Ma tra limitarsi a cercare di contenere il flusso, deviandolo dove si può, e lasciarlo scorrere aiutandone solo il deflusso, per quel che si riesce, esiste una terza opzione possibile. Se deviare il flusso a metà alla lunga non funziona, e ha dei costi etici che vanno discussi, e se lasciarlo scorrere senza controllo ha conseguenze che possono essere imprevedibili, e dei costi etici che vanno discussi, restano solo altre due cose da fare, e da fare insieme. Da un lato fare in modo che il flusso diminuisca, con un fortissimo investimento per creare sviluppo all’origine (senza affrontare le diseguaglianze globali, il flusso, semplicemente, non si arresterà mai, e anzi il rubinetto si aprirà sempre di più). E dall’altro regolamentarlo, in modo che l’immigrazione da irregolare diventi (come era in passato, peraltro) regolare, gestibile, oltre tutto utile a compensare flussi in uscita (demografici, per esempio, e i bisogni economici e occupazionali).
Contemperando controllo e umana pietas, sostenibilità (a monte e a valle) e interessi reciproci. Per restare nella metafora, un fiume, bloccato un alveo, se ne trova un altro, disordinatamente. Meglio allora, per tutti, un sistema di chiuse regolamentate che occasionali inondazioni. Allargando l’orizzonte: la frontiera mediterranea, come quella balcanica, è frontiera europea, non nazionale, e quindi europea deve esserne la gestione. Di fronte ad alcune centinaia di migliaia di persone, un bacino di deflusso più largo (di oltre 500 milioni di persone anziché di 60), che di acqua oltre tutto ha bisogno (l’Europa perde forza lavoro, lo si è già notato, per via demografica, al ritmo di 3 milioni di persone l’anno — molti meno di quanti ne sono arrivati in questi anni), fa tutto un altro effetto. E semmai si finirebbe per scoprire che occorre un afflusso regolare persino maggiore di quello che avviene attraverso gli attuali arrivi irregolari.
Infine, a valle, bisogna ripensare, ma seriamente, la società, l’organizzazione sociale, tenendo conto di una sempre maggiore pluralità interna, così come di forme di incontro e di meticciato sempre più ampie, ma anche imparando i metodi per gestire i conflitti correlati a questa situazione.
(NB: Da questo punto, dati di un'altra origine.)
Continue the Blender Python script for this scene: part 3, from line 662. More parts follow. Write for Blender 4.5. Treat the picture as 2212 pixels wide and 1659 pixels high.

In particolare quelli culturali, che sembrano i più complessi da affrontare.
In fondo, i conflitti politici abbiamo imparato a gestirli. Inventando un sistema democratico rappresentativo che ha saputo organizzare — non negare — i conflitti: dando loro uno spazio (dal parlamento al consiglio comunale), in una forma non distruttiva per il patto sociale (odio il mio nemico, ma invece di ucciderlo, voto contro di lui; amo il mio gruppo di appartenenza, e lotto con e per lui affinché possa affermarsi). Il conflitto c’è, e í suoi attori (non a caso: partiti, perché rappresentano delle parti della società, e mai il tutto) si contendono il governo, cercando il consenso necessario nella società. I conflitti del lavoro, anche, abbiamo imparato con il tempo a gestirli. E siamo passati da una lotta di classe spesso sanguinosa a forme di conflitto mediato, in forme non distruttive: le organizzazioni sindacali, Io sciopero, il contratto (apprezziamo la differenza osservando, in altri luoghi del mondo, il conflitto nelle sue forme ancora primitive, di durezza per noi inimmaginabile, e all’ultimo sangue).
La sensazione è che i conflitti culturali aspettino ancora il loro sistema elettivo-rappresentativo o il loro sistema di relazioni industriali. Non c’è un parlamento delle religioni da tutti accettato, o un sistema condiviso di relazioni sociali tra razze ed etnie. Ma è quello che dovremo cercare. Che stiamo già cercando: e, in parte, senza accorgercene, trovando. Anche attraverso i meccanismi di mixité. E, spesso, per tentativi ed errori, e sperimentazioni locali. Che è il caso, oggi, di portare a tema. In modo che diventino, in futuro, sistema” (pp. 138-142).